▶ [What you will do]: Repeat everything in the material exactly.

▶ [Data shown]:
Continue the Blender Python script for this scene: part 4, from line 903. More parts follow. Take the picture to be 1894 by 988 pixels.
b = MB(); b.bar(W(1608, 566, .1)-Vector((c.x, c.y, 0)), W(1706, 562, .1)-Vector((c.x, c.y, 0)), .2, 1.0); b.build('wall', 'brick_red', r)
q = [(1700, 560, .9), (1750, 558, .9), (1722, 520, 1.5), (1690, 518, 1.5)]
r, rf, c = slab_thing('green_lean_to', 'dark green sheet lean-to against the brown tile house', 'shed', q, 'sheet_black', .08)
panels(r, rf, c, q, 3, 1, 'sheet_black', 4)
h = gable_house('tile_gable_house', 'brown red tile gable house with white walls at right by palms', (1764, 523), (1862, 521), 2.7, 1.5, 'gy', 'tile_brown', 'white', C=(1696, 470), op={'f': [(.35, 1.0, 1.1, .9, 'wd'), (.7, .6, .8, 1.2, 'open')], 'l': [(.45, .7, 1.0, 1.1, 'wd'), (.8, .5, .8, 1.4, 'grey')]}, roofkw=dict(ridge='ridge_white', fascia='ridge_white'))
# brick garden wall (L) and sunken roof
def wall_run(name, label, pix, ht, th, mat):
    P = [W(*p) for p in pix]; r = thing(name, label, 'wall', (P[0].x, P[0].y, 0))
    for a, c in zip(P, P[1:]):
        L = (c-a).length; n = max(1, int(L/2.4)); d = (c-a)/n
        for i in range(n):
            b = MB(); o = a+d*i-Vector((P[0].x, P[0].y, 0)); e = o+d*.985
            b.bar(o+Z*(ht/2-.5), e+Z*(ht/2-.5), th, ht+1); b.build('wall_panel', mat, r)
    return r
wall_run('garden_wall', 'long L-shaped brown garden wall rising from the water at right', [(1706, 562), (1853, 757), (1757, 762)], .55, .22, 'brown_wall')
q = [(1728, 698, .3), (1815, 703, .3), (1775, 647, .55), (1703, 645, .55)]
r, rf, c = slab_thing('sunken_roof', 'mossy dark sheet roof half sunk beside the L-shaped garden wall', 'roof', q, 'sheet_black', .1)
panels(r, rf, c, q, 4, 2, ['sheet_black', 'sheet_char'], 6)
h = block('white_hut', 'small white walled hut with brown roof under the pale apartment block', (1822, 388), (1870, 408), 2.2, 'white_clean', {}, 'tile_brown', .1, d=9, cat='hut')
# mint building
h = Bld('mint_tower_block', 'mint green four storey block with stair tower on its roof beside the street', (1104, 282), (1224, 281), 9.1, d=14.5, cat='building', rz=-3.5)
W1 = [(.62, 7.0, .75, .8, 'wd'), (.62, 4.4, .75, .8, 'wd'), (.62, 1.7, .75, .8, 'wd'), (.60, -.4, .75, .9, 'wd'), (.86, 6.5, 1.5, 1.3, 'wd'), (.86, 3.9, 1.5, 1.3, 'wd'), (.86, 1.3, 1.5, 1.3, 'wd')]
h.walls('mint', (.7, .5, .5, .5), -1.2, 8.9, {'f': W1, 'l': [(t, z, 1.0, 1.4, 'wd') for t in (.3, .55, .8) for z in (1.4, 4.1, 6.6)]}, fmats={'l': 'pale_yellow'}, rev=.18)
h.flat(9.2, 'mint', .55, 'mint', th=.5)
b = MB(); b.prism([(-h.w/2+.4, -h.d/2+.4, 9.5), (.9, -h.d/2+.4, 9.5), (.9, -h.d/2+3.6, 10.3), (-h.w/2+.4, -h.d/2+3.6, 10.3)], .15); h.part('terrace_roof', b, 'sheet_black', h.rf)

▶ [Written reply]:
Continue the Blender Python script for this scene: part 4, from line 903. More parts follow. Take the picture to be 1894 by 988 pixels.
b = MB(); b.bar(W(1608, 566, .1)-Vector((c.x, c.y, 0)), W(1706, 562, .1)-Vector((c.x, c.y, 0)), .2, 1.0); b.build('wall', 'brick_red', r)
q = [(1700, 560, .9), (1750, 558, .9), (1722, 520, 1.5), (1690, 518, 1.5)]
r, rf, c = slab_thing('green_lean_to', 'dark green sheet lean-to against the brown tile house', 'shed', q, 'sheet_black', .08)
panels(r, rf, c, q, 3, 1, 'sheet_black', 4)
h = gable_house('tile_gable_house', 'brown red tile gable house with white walls at right by palms', (1764, 523), (1862, 521), 2.7, 1.5, 'gy', 'tile_brown', 'white', C=(1696, 470), op={'f': [(.35, 1.0, 1.1, .9, 'wd'), (.7, .6, .8, 1.2, 'open')], 'l': [(.45, .7, 1.0, 1.1, 'wd'), (.8, .5, .8, 1.4, 'grey')]}, roofkw=dict(ridge='ridge_white', fascia='ridge_white'))
# brick garden wall (L) and sunken roof
def wall_run(name, label, pix, ht, th, mat):
    P = [W(*p) for p in pix]; r = thing(name, label, 'wall', (P[0].x, P[0].y, 0))
    for a, c in zip(P, P[1:]):
        L = (c-a).length; n = max(1, int(L/2.4)); d = (c-a)/n
        for i in range(n):
            b = MB(); o = a+d*i-Vector((P[0].x, P[0].y, 0)); e = o+d*.985
            b.bar(o+Z*(ht/2-.5), e+Z*(ht/2-.5), th, ht+1); b.build('wall_panel', mat, r)
    return r
wall_run('garden_wall', 'long L-shaped brown garden wall rising from the water at right', [(1706, 562), (1853, 757), (1757, 762)], .55, .22, 'brown_wall')
q = [(1728, 698, .3), (1815, 703, .3), (1775, 647, .55), (1703, 645, .55)]
r, rf, c = slab_thing('sunken_roof', 'mossy dark sheet roof half sunk beside the L-shaped garden wall', 'roof', q, 'sheet_black', .1)
panels(r, rf, c, q, 4, 2, ['sheet_black', 'sheet_char'], 6)
h = block('white_hut', 'small white walled hut with brown roof under the pale apartment block', (1822, 388), (1870, 408), 2.2, 'white_clean', {}, 'tile_brown', .1, d=9, cat='hut')
# mint building
h = Bld('mint_tower_block', 'mint green four storey block with stair tower on its roof beside the street', (1104, 282), (1224, 281), 9.1, d=14.5, cat='building', rz=-3.5)
W1 = [(.62, 7.0, .75, .8, 'wd'), (.62, 4.4, .75, .8, 'wd'), (.62, 1.7, .75, .8, 'wd'), (.60, -.4, .75, .9, 'wd'), (.86, 6.5, 1.5, 1.3, 'wd'), (.86, 3.9, 1.5, 1.3, 'wd'), (.86, 1.3, 1.5, 1.3, 'wd')]
h.walls('mint', (.7, .5, .5, .5), -1.2, 8.9, {'f': W1, 'l': [(t, z, 1.0, 1.4, 'wd') for t in (.3, .55, .8) for z in (1.4, 4.1, 6.6)]}, fmats={'l': 'pale_yellow'}, rev=.18)
h.flat(9.2, 'mint', .55, 'mint', th=.5)
b = MB(); b.prism([(-h.w/2+.4, -h.d/2+.4, 9.5), (.9, -h.d/2+.4, 9.5), (.9, -h.d/2+3.6, 10.3), (-h.w/2+.4, -h.d/2+3.6, 10.3)], .15); h.part('terrace_roof', b, 'sheet_black', h.rf)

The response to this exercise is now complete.